Vale’s Cut Is No Panacea for Iron Ore, Morgan Stanley Says – by David Stringer (Bloomberg News – July 13, 2015)

Iron ore prices trading near the lowest level since at least 2009 will probably remain under pressure and may even extend declines after Brazil’s Vale SA announced changes to production plans, according to Morgan Stanley.

The world’s biggest producer said on Monday that it would cut about 25 million metric tons of higher-cost supply from this month, while sticking to a full-year output target of 340 million tons.

The decisions are a recognition that the market is oversupplied this year and will probably remain in surplus in 2016, according to Executive Director Peter Poppinga.

“This will not lead to higher iron ore prices in the short term — it could even have the opposite effect,” Morgan Stanley analysts wrote in an e-mailed report. The changes by Vale won’t reduce supply, rather they will add more lower-cost material into the export market, the analysts said.

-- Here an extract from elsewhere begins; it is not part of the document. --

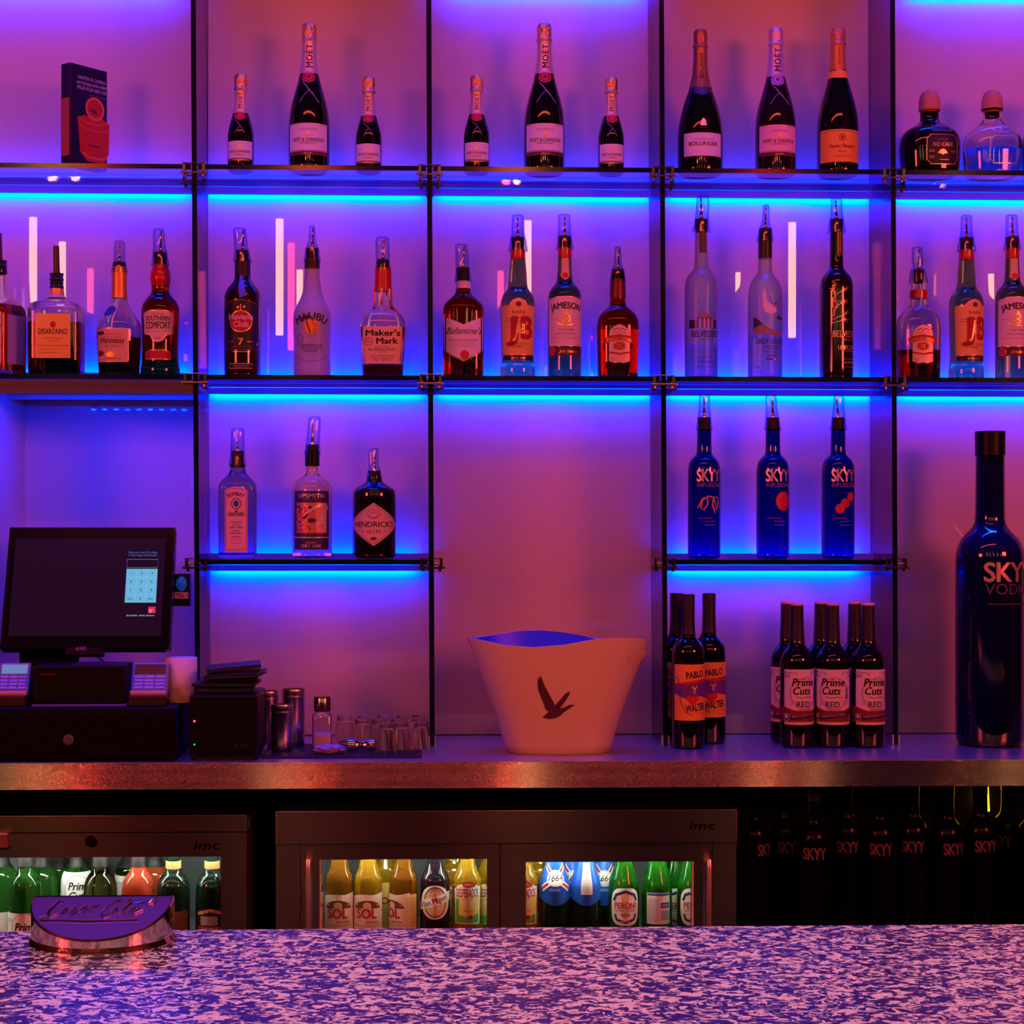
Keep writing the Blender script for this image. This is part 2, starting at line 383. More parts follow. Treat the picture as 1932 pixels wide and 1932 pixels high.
# ------------------------------------------------------------------ bottles
class Bottle:
    """prof rows: (picture y, half width in picture px[, squareness 0..1]) from the base up."""
    def __init__(s, name, label, cx, Y, zb, prof, glass, group=None, cat='bottle', nb=2.0, flat=1.0, rz=0.0,
                 hollow=None, fill=None, liquid=None, smooth=2, phi=0.0, N=36, zrel=False, wall=2.2, cut_top=False):
        s.cx, s.Y, s.zb = cx, Y, zb
        s.k = sc(Y); X = ax(cx, Y); s.X = X; s.phi = phi; s.nb = nb
        s.root = thing(name, label, cat, (X, Y, zb), rz, group)
        pr = [(0.0 if i == 0 else s.zl(p[0]), p[1] * s.k) for i, p in enumerate(prof)]
        base = pr[0]
        pr = [(0.0, base[1] * 0.86), (0.0025, base[1] * 0.97)] + [(0.006, base[1])] + pr[1:]
        pr = chaikin(pr, smooth)
        s.pr = pr; s.Rb = max(p[1] for p in pr); s.Rn = pr[-1][1]; s.flat = flat
        def blend(r): 
            t = (r - s.Rn * 1.15) / max(1e-6, (s.Rb * 0.9 - s.Rn * 1.15)); t = min(1, max(0, t)); return t * t * (3 - 2 * t)
        s.blend = blend
        bm = bmesh.new()
        rings = [ring_pts(r, r * s.fl(r), s.nn(r), N, z) for z, r in pr]
        if hollow:
            t = hollow * s.k; tb = 5 * s.k
            inn = [(z, r - t) for z, r in pr if z > tb and r - t > 0.002]
            rings += [ring_pts(r, r * s.fl(r + t) if flat != 1 else r, s.nn(r + t), N, z) for z, r in reversed(inn)]
            loft(bm, rings, True, True)
            s.body = obj('bottle_body', bm, glass, s.root)
            if fill is not None:
                zf = s.zl(fill); e = 0.0004
                lq = [(z, r + e) for z, r in inn if z < zf]
                if lq:
                    zt, rt = zf, s.rad(zf) - t + e
                    lq = lq + [(zt, rt)]; b2 = bmesh.new()
                    loft(b2, [ring_pts(r, r * s.fl(r + t) if flat != 1 else r, s.nn(r + t), N, z - (0.0006 if i == 0 else 0)) for i, (z, r) in enumerate(lq)])
                    obj('liquid', b2, liquid, s.root)
        else:
            loft(bm, rings)
            s.body = obj('bottle_body', bm, glass, s.root)
    def zl(s, y): return at(s.cx, y, s.Y)[1] - s.zb
    def nn(s, r): return 2.0 + (s.nb - 2.0) * s.blend(r)
    def fl(s, r): return 1.0 + (s.flat - 1.0) * s.blend(r)
    def rad(s, z):
        p = s.pr
        if z <= p[0][0]: return p[0][1]
        for a, b in zip(p, p[1:]):
            if a[0] <= z <= b[0]: return a[1] + (b[1] - a[1]) * (z - a[0]) / max(1e-9, b[0] - a[0])
        return p[-1][1]
    def wrapbm(s, bm, Rref=None, grow=0.0005, phi=None):
        phi = s.phi if phi is None else phi
        if s.nb <= 2.01:
            Rf = Rref or s.Rb
            cuts(bm, 0.004, 'x'); cuts(bm, 0.006, 'z')
            for v in bm.verts:
                r = s.rad(v.co.z) + grow - v.co.y; an = v.co.x / Rf + phi
                v.co = (r * math.sin(an), -r * math.cos(an), v.co.z)
        else:
            cuts(bm, 0.008, 'z'); cuts(bm, 0.006, 'x')
            for v in bm.verts:
                r = s.rad(v.co.z); x = min(abs(v.co.x), r * 0.999) / r; nx = s.nn(r)
                dpt = r * s.fl(r) * (1 - x ** nx) ** (1.0 / nx)
                v.co = (v.co.x, -(dpt + grow - v.co.y), v.co.z)
    def label(s, poly, m, items=(), name='front_label', phi=None, yref=None, txt='lettering', border=None, lab=None):
        """poly in (dx, picture y); widths are as seen, so they are unrolled to arc length"""
        ys = [p[1] for p in poly]; ym = yref or (min(ys) + max(ys)) / 2
        Rf = s.rad(s.zl(ym)); hw = max(abs(p[0]) for p in poly) * s.k; kk = 1.0
        if s.nb <= 2.01:
            q = min(0.97, hw / Rf); kk = Rf * math.asin(q) / hw if hw else 1.0
        bm = bmesh.new()
        put_poly(bm, [(a * s.k * kk, s.zl(b)) for a, b in poly], 0, 0)
        s.wrapbm(bm, Rf, 0.0005, phi)
        L = obj(name, bm, m, s.root, smooth=True, label=lab)
        its = list(items)
        if border: its.insert(0, ('l', [(a, b) for a, b in poly] + [poly[0]], border[0], border[1]))
        if its: s.prints(its, L, Rf, phi, txt, kk)
        return L
    def prints(s, items, parent=None, Rf=None, phi=None, name='lettering', kk=1.0, yref=None):
        if Rf is None: Rf = s.rad(s.zl(yref)) if yref else s.Rb
        bm, mats = draw(items, s.k, lambda dx: dx * s.k * kk, s.zl)
        s.wrapbm(bm, Rf, 0.0007, phi)
        return obj(name, bm, mats, parent or s.root, smooth=False)
    def sleeve(s, name, y0, y1, m, grow=0.6, extra=None, N=32, lab=None, hw=None, close=False):
        """a band hugging the bottle from picture y1 (low) up to y0"""
        z1, z0 = s.zl(y0), s.zl(y1); n = 8; bm = bmesh.new(); g = grow * s.k
        P = []
        for i in range(n + 1):
            z = z0 + (z1 - z0) * i / n; r = (hw * s.k if hw else s.rad(z)) + g; P.append((r, z))
        if extra: P = extra(P)
        lathe(bm, [(P[0][0] - g * 0.8, P[0][1])] + P + [(P[-1][0] - g * 0.8, P[-1][1])], N)
        return obj(name, bm, m, s.root, label=lab)
    def capfoil(s, y0, y1, hw, m, top=0.75, name='cap_foil'):
        """rounded wired cork under foil"""
        z0, z1 = s.zl(y1), s.zl(y0); h = z1 - z0; r = hw * s.k; bm = bmesh.new()
        P = [(r * 1.02, z0 - 0.001), (r * 1.13, z0 + h * .04), (r * 1.10, z0 + h * .12), (r * .97, z0 + h * .20), (r * 1.0, z0 + h * .4), (r * 1.03, z0 + h * .6), (r * .98, z0 + h * .85), (r * .80, z0 + h * .97), (r * .3, z1)]
        P2 = [(a, b) for b, a in chaikin([(b, a) for a, b in P], 2)]
        lathe(bm, P2, 32); return obj(name, bm, m, s.root)
    def pourer(s, ybot, ytop, ycap, cw=13, tilt=0.0, rot=0.0, flatt=0.62, skirt=19, cw2=14, spout=True, lean=0.04, lab=None, collar=12.5):
        k = s.k; z0, z1, z2 = s.zl(ybot), s.zl(ytop), s.zl(ycap)
        bm = bmesh.new(); P = []; n = 5
        for i in range(n):
            a = z0 + (z1 - z0) * i / n; h = (z1 - z0) / n; rr = collar * k * (0.94 + 0.07 * i / n)
            P += [(rr * .92, a), (rr, a + h * .25), (rr, a + h * .8), (rr * .92, a + h * .98)]
        P.append((3 * k, z1)); P.insert(0, (collar * k * .8, z0 - 3 * k)); lathe(bm, P, 24)
        pr = obj('pourer', bm, BLACKR, s.root, label='black rubber pourer with a metal spout')
        bm = bmesh.new(); H = z2 - z1
        lathe(bm, [(3.6 * k, z1), (3.0 * k, z1 + H * .3), (2.3 * k, z1 + H * .32), (1.6 * k, z1 + H * .9)], 12, tilt=lean, z0=z1)
        obj('spout', bm, CHROME, pr)
        bm = bmesh.new(); rings = []; zs = z0 - 2 * k
        Q = [(skirt, zs, 1.0), (skirt * .88, zs + (z1 - zs) * .5, 1.0), (skirt * .78, z1, 1.0), (cw2, z1 + H * .12, .9), (cw * 1.04, z1 + H * .35, flatt * 1.1), (cw, z1 + H * .8, flatt), (cw * .95, z2 - H * .06, flatt), (cw * .75, z2 - H * .01, flatt), (cw * .3, z2 + H * .01, flatt)]
        c, sn = math.cos(rot), math.sin(rot)
        for r, z, f in Q:
            ring = ring_pts(r * k, r * k * f, 2.0, 28, z)
            off = tilt * max(0, z - z0)
            rings.append([(x * c - y * sn + off, x * sn + y * c, zz) for x, y, zz in ring])
        loft(bm, rings, False, True); obj('pourer_cap', bm, CAPM, pr, label='clear plastic cap over the pourer')
        return pr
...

Benchmark prices are mired in a bear market as Vale and its main Australian competitors — Rio Tinto Group and BHP Billiton Ltd. — increase low-cost production even as demand stagnates in China, spurring a glut.

Prices have tumbled to a so-called new-normal level, which may persist through to 2020, according to Rio Tinto, which has defended its expansion strategy. Iron ore imports by China shrank in the first six months of the year, underscoring weakening demand growth, data showed on Monday.

“It’s good news for the market,” Caue Araujo, iron ore industry director at the research company AME Group, said by phone from Perth. “We still need some good news on the steel side to have momentum for a price recovery in iron ore.”